- USD/CAD grinds higher after recovering from six-month-old ascending support line.
- Bullish candlestick formation, nearly oversold RSI (14) add strength to recovery moves.
- 200-DMA prods Loonie pair buyers; bears need validation from 1.3300 to keep the reins.
USD/CAD seesaws around 1.3370-80 as it struggles to defend the previous day’s corrective bounce off the short-term key support line during early Tuesday. In doing so, the Loonie pair justifies the bullish candlestick, marked on Monday, as well as the nearly oversold RSI (14) conditions.

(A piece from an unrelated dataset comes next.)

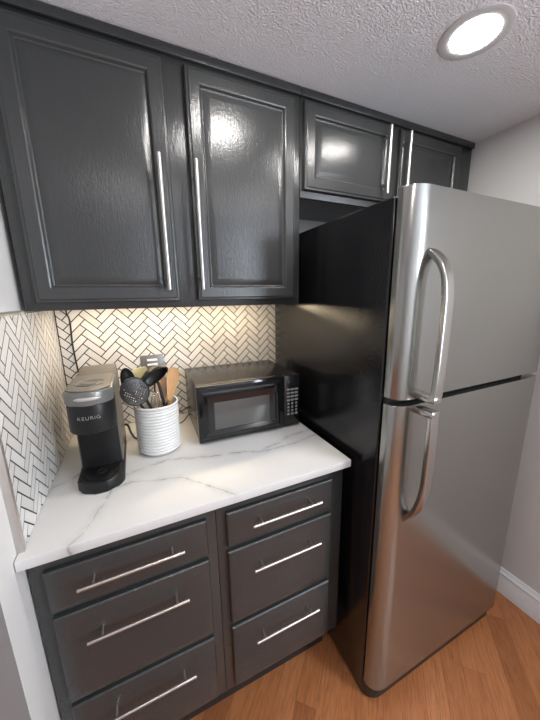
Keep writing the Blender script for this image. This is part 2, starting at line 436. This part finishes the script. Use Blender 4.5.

Even if the USD/CAD pair’s latest inaction, the Loonie pair remains off the bear’s radar, especially after posting the Dragonfly bullish Doji candlestick the previous day while recovering from an upward-sloping support line from November 2022.
As a result, the quote’s retreat remains elusive unless breaking the aforementioned support line, currently around 1.3315. Also acting as a downside filter is the 1.3300 round figure.
It’s worth noting that February’s bottom is around 1.3265 and the late 2022 trough surrounding 1.3240 can also challenge the USD/CAD bears before giving them control.
On the contrary, the Loonie pair’s latest rebound can aim for the 200-DMA hurdle of around 1.3450. However, the buyers will need validation from the 100-DMA level surrounding 1.3520 to aim for the previous monthly high of around 1.3670.
In a case where the USD/CAD remains firmer past 1.3670, the odds of witnessing a rally toward the yearly high of near 1.3860 can’t be ruled out.